Sunday, March 13, 2011

So that's what a race feels like

Two weekends ago I did my first race of 2011. This is a local 10-miler, which is pretty much the longest running race I'll consider doing these days, and it's pretty hilly. Here's what I said about it a week or so in advance on the discussion board for our triathlon team:

I'm doing it if the weather isn't a disaster and if the roads in Shutesbury have lost their covering of several inches of ice.


For the record, the weather was kind of a disaster--snow storm that morning--and the roads had lost most of their ice and replaced it with a mixture of slush, snow and mud. My husband was leaving for Iowa that morning, and I had a babysitter lined up to take care of the kids during the race. This was complicated by the fact that our regular babysitter is training for her first marathon, so she was doing the race as well. (Note to self: pick lazier babysitters.) Babysitter #2 (who is no slouch herself, athletically) called the night before at 10:45 pm to alert me that she was throwing up and had a fever. (Note to self: pick babysitters who don't work with children regularly--in fact, better if they avoid all contact with other humans and human germs.) So the morning of the race I waited until a civilized 8:30 am and called my friend Nancy to ask if I could bring the kids to her house before the race. I did a really fun warmup of shoveling wet snow and slush off our driveway, ditched the kids at Nancy's, and headed over to the race, which conveniently starts and finishes a couple miles from our house. Clearly the whole "I'll do the race if the weather isn't bad" thing was a total front. 


This is the 3rd time I've done this race. Last year I had a pretty good race (for me) and finished just under 1:19. To me the worst part is the last mile and a half. Right before the 9 mile mark you head up a pretty decent hill, then turn a corner, pass the 9-mile mark, and go up some more. Then it's a quick downhill on your already-shredded quads, followed by a long uphill that starts steep and gets more gradual as you go on, then gets steep again just because it can.  This is followed by a quick downhill to the finish, only you have to run around the parking lot of my daughter's elementary school before you're done, in one of those finishes where you run right by the finish line, stare longingly at it, and go on for another 200 yards or so. Here's the elevation profile of the end of the race:




I'm not sure what all that bumpy stuff is about in the flat parking lot at the end--maybe they've updated google maps to include all our local potholes, one of which ate my hubcap the other day.

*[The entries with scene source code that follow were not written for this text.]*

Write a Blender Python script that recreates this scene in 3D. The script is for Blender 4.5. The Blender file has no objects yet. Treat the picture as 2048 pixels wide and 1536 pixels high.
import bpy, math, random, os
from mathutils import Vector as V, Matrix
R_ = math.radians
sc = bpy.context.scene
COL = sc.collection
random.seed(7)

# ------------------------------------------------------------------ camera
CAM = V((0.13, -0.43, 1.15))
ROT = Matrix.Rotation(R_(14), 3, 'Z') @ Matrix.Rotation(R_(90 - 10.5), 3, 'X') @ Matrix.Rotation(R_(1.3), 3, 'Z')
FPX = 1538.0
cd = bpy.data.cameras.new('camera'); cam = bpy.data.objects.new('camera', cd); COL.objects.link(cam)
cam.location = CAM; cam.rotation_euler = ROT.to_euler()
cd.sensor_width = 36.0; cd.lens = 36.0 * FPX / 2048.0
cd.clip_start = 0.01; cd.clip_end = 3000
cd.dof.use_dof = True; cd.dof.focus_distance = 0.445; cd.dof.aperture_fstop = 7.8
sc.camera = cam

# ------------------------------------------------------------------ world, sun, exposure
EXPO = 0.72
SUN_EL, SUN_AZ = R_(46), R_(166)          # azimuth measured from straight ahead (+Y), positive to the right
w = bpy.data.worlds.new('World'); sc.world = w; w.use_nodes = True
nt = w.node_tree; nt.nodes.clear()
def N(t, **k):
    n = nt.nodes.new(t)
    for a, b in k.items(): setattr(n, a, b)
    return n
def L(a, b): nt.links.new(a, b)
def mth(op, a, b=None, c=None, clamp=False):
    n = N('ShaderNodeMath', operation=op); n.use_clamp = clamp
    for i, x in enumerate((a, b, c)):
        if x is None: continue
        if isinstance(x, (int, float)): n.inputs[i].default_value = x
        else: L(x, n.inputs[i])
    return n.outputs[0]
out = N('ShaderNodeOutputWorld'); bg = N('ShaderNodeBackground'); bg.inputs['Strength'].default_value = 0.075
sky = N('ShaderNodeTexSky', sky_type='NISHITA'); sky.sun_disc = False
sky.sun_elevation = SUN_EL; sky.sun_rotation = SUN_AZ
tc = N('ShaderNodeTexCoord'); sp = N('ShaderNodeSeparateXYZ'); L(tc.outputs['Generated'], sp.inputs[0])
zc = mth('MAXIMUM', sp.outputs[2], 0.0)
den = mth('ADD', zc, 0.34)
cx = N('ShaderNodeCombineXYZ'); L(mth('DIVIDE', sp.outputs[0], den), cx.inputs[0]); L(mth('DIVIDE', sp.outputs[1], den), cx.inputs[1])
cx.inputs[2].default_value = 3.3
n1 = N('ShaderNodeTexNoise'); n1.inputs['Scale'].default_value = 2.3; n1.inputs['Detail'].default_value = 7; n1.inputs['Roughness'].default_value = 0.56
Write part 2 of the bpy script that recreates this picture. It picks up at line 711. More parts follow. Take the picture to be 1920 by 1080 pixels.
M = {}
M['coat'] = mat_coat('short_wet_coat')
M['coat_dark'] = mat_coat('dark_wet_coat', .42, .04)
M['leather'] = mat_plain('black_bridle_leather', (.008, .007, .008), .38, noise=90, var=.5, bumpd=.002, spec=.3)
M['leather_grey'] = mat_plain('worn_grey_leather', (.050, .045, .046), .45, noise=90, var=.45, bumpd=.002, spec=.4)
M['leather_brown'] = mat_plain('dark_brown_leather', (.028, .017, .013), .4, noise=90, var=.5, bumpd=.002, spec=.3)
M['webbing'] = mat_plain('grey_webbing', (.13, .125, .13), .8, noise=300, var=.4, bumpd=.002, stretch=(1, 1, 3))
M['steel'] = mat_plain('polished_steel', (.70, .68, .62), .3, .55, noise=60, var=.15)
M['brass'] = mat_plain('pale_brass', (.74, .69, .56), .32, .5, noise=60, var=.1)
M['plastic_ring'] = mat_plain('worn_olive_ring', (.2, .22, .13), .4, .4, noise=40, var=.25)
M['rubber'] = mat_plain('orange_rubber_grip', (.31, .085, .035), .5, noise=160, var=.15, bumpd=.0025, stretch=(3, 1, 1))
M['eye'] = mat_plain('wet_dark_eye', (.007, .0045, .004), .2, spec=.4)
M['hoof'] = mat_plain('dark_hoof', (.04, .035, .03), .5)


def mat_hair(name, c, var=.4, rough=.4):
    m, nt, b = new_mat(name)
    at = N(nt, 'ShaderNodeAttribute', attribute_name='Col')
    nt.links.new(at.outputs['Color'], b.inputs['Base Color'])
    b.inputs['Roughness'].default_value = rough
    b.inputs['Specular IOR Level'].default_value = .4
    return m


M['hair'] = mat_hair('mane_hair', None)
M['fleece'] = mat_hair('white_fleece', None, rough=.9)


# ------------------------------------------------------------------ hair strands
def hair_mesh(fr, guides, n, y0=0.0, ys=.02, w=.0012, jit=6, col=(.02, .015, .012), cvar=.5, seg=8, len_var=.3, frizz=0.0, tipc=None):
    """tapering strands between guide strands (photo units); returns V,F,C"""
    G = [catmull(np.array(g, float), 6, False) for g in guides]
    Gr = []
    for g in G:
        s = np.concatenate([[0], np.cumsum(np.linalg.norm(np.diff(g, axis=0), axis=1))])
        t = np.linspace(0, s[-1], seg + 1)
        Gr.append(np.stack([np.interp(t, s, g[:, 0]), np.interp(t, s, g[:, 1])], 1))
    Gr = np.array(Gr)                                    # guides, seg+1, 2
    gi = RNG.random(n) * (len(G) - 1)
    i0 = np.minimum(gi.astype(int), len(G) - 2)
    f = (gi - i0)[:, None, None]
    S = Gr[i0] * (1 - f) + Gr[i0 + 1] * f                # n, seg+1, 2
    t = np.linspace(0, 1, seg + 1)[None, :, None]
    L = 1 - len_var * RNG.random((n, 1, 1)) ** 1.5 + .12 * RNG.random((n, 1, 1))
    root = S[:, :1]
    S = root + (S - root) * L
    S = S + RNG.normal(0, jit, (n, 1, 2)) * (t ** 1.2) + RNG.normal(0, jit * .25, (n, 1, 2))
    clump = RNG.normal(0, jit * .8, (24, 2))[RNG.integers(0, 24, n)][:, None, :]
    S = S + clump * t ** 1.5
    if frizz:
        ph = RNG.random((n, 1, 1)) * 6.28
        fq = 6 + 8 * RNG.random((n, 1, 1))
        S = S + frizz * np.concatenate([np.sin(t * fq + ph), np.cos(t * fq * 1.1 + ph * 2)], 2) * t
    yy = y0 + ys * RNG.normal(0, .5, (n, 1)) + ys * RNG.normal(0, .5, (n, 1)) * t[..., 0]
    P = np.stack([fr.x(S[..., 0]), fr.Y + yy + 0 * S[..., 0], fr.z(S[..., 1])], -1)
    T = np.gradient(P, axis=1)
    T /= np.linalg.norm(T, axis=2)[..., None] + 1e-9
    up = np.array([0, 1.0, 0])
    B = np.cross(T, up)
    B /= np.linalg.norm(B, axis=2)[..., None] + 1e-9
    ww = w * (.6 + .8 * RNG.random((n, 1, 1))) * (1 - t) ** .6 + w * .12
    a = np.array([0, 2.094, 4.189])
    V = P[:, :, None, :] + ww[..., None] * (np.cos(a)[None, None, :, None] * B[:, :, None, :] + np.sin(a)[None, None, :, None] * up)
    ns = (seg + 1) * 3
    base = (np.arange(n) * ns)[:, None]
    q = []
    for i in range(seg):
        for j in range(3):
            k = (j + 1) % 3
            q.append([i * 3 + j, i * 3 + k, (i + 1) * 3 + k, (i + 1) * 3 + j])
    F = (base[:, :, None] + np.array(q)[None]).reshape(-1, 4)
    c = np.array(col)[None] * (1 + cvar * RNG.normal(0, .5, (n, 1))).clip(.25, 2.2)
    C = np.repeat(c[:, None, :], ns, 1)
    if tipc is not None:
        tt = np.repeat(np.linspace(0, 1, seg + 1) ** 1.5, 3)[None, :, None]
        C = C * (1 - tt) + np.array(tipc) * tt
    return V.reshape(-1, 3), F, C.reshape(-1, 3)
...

Here's what I looked like last year at about mile 9.25:




Understand that, as bad as I look there, I knew the camera was there, so this was my "photo face." Which gives you some idea of how bad I was hurting at that moment.


This year I followed the same overall race strategy: run conservatively for the first 5 miles (which gets you through the majority of the uphill parts of the race), then run as hard as I could for the last 5 miles. According to the race photos this year, I also adopted a new strategy based on the idea that if I closed my eyes at about mile 8.5, the big hill in front of me might disappear:




That didn't work, by the way.


I finished almost exactly 5 minutes slower than last year. Judging by the times of other people whose training I suspect is more consistent than mine, I think 2 minutes of that can be written off to the road conditions, which leaves me about 20 seconds per mile slower than last year. This seems sort of reasonable, given that my run volume and intensity are both lower this year, in an effort to keep base building longer and peak for the end of August. If it sounds like I'm rationalizing, I am.


How did it feel?  Painful and awesome. It was fun to have that feeling of pushing myself close to the edge and hanging on, since my workouts right now are more on the mellow end of things. It was fun to be out there racing with a lot of other crazy New Englanders, even if most of them appear to be training for a spring marathon and kicked my a**. Including Babysitter #1. It was not fun to have such painful quads afterwards that it was 5 days before I could walk down stairs normally, but this is what I get for racing 10 miles without having run longer than 8 beforehand (and that 8 was an outlier for me in terms of distance). And who am I kidding, really--I think my quads felt that way last year, when I had been running more.


On the home front, our yard appears to be the home of a major North American glacier.




But look closely!  What's that strip of greenish/brown stuff at the edge? Could it be. . . our lawn? (For those of you who know us, or who have seen our yard, you know I use the word "lawn" loosely.) We have some weird microclimate going on wherein our snow levels are at least twice as high as the levels down the hill a block away. In other parts of town the snow is almost completely gone after the brutal rains of last week, but our glacier is persistent. (I tried floating this microclimate theory to one of our neighbors yesterday, and he clearly just thought I was crazy.)


To wrap up, my husband just reminded me of another fun intersection of triathlon training and home life, in which he went to put lotion on our 5-year old and instead started coating him with chamois cream. Allegedly (because I wasn't around to witness this), he realized his error and wiped him off before the menthol starting doing its thing. Not that I want to think too hard about why one would want a tingle from one's chamois cream, come to think of it.